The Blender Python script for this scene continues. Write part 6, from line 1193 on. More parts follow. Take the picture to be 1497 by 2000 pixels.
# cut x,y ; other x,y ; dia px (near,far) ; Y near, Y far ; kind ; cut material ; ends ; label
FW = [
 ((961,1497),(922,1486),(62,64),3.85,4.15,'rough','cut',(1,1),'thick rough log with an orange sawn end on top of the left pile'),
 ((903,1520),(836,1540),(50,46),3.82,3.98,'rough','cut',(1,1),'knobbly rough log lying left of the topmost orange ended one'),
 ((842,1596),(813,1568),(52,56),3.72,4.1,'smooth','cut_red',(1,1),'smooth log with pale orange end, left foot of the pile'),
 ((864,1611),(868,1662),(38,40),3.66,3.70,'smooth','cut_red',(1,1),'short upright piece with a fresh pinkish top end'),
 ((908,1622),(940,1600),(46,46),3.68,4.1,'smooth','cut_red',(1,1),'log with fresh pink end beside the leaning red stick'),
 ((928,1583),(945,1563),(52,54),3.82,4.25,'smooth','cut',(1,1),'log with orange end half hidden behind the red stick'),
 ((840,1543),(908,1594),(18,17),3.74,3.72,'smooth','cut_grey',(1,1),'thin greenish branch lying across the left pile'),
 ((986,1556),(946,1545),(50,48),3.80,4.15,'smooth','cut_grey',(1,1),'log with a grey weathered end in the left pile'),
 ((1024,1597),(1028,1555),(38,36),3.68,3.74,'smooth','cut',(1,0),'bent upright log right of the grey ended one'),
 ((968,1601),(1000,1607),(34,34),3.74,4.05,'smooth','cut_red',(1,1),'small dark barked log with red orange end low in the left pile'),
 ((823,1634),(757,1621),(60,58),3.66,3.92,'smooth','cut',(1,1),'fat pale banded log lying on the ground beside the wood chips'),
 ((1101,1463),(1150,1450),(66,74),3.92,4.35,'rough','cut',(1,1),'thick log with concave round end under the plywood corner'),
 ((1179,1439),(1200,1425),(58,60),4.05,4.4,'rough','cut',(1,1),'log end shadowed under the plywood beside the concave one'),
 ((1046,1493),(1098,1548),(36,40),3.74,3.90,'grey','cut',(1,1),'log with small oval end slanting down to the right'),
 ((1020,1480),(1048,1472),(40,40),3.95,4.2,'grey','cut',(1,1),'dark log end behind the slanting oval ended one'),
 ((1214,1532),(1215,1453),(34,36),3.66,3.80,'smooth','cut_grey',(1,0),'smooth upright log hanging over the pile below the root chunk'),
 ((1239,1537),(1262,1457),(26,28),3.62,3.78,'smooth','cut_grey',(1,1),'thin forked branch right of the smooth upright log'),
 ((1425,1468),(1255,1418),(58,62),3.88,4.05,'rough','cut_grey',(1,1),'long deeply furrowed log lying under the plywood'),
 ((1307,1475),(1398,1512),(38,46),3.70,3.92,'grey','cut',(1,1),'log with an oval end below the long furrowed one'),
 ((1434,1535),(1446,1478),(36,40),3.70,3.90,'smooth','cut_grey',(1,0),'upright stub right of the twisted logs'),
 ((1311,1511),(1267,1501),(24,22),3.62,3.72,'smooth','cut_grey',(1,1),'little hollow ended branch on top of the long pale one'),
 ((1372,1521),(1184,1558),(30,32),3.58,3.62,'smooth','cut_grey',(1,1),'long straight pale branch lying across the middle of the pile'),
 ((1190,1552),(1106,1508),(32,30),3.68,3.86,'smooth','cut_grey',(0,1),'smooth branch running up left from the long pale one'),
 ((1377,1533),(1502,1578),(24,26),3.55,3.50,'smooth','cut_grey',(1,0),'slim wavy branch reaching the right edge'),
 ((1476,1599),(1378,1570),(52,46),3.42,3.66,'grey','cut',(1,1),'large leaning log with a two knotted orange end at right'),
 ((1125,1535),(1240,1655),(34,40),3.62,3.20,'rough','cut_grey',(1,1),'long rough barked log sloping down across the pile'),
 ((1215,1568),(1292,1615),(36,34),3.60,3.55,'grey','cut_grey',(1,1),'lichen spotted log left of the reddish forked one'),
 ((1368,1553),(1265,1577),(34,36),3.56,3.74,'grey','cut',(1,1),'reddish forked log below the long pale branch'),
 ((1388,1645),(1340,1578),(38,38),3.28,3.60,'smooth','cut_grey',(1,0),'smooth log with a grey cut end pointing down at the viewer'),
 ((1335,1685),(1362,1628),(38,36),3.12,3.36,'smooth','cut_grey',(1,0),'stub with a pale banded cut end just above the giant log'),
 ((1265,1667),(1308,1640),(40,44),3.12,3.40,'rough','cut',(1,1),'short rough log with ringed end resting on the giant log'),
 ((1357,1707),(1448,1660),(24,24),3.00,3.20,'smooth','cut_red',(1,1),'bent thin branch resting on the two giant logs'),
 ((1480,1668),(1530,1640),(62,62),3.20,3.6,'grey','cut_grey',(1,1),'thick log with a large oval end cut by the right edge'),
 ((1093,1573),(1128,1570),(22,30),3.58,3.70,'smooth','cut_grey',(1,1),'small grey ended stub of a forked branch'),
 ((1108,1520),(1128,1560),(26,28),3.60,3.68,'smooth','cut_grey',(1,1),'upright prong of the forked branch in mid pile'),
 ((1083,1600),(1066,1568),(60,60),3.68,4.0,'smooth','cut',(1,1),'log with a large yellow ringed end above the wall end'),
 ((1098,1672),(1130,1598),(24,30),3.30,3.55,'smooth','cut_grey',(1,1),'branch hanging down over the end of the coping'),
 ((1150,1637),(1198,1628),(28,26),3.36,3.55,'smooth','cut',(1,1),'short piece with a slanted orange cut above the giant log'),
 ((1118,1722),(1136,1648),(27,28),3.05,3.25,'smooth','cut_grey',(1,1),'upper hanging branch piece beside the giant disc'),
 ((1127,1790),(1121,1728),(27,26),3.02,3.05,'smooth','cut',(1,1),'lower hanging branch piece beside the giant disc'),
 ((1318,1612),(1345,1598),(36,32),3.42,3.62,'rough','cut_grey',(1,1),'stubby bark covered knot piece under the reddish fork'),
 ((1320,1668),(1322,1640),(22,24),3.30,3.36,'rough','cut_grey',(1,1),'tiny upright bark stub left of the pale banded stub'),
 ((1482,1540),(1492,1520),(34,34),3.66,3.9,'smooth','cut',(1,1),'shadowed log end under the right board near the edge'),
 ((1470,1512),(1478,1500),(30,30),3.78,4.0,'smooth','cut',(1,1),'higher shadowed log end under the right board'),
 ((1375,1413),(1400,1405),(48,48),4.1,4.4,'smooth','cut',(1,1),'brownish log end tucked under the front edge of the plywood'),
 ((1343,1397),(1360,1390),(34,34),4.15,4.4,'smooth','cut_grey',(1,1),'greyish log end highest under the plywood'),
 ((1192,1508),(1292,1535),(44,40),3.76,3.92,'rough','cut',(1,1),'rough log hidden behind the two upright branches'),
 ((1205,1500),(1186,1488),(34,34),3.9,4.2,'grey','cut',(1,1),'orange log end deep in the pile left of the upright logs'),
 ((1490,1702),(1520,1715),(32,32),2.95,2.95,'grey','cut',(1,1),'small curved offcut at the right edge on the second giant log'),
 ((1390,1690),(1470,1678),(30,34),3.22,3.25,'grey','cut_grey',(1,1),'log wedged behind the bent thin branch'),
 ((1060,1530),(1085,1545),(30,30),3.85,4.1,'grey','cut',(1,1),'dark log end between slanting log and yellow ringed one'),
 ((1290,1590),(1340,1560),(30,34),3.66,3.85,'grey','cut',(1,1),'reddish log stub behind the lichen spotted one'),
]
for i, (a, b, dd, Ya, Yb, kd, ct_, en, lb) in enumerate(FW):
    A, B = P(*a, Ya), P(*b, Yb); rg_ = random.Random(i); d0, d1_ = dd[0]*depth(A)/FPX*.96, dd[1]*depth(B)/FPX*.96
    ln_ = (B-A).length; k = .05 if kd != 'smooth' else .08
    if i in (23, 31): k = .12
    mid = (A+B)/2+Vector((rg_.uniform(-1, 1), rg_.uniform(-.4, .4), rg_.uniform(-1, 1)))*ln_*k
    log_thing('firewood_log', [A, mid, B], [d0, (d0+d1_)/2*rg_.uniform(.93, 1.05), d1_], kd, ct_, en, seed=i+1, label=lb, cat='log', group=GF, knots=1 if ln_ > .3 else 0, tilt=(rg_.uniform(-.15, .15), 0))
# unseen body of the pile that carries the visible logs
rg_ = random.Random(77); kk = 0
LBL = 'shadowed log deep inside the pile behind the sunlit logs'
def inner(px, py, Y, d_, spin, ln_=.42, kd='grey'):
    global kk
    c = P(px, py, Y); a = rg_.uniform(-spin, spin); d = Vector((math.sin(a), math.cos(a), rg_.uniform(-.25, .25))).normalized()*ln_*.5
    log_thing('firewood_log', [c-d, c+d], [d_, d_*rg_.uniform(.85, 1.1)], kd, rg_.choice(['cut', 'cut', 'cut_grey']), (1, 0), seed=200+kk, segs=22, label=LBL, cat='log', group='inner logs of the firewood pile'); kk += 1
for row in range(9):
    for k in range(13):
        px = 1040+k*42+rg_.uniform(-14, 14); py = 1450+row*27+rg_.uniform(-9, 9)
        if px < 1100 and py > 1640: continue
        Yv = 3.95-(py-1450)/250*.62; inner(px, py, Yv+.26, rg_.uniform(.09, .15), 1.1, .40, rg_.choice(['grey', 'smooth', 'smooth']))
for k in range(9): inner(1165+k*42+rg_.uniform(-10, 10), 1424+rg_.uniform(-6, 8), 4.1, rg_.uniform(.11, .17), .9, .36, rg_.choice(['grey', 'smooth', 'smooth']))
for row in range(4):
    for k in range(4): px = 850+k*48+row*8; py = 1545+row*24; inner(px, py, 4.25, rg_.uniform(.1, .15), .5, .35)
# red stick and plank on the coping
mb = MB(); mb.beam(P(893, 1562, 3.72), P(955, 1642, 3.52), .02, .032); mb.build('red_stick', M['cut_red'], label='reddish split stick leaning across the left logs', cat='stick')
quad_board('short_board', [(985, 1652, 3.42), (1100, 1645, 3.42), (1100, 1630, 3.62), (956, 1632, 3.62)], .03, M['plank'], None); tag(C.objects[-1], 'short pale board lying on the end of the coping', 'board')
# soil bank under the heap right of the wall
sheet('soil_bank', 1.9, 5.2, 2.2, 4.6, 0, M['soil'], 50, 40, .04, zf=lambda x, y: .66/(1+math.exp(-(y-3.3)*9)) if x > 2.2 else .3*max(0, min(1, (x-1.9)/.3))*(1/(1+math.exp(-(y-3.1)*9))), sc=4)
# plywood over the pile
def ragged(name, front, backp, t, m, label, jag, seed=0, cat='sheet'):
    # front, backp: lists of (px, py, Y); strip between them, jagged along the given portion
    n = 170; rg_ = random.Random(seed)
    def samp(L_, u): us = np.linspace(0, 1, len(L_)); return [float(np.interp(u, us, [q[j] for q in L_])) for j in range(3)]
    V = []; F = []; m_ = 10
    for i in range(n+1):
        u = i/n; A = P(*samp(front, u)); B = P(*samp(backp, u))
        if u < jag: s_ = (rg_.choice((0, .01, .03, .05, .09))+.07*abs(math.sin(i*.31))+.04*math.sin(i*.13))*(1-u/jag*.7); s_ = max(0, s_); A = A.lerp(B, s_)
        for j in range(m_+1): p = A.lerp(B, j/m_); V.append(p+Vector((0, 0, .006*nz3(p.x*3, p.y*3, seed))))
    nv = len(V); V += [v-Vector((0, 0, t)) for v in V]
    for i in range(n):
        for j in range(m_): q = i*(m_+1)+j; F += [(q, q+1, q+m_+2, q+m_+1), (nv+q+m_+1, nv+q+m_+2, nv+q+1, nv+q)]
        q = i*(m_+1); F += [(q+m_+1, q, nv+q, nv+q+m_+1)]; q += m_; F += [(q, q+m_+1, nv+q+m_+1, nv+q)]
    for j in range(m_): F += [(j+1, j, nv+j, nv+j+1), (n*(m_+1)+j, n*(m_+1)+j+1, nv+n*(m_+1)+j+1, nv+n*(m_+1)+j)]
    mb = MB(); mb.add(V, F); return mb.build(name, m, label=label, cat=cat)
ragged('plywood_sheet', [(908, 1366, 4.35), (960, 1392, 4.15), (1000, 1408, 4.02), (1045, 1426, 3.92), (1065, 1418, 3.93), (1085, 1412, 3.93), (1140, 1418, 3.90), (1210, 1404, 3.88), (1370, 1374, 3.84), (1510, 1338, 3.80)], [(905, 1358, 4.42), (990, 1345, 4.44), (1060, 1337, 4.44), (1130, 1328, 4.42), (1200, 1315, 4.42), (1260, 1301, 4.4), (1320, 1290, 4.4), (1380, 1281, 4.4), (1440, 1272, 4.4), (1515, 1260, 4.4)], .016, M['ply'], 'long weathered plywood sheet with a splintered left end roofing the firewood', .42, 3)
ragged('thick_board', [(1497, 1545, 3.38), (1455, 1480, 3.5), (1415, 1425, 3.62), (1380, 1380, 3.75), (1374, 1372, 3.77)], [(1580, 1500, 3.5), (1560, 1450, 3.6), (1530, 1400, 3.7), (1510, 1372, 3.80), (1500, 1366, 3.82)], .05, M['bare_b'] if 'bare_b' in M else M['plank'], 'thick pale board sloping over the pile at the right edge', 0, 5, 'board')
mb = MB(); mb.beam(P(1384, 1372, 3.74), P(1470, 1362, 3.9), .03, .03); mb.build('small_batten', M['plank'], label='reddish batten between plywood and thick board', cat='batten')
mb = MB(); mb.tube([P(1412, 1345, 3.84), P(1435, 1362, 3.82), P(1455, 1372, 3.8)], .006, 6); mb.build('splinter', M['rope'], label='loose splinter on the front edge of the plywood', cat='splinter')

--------

◆ **Description of the task**
Some lines of the data above may hold the word "from"; report how many do, and nothing else.

◆ **Completed task**
2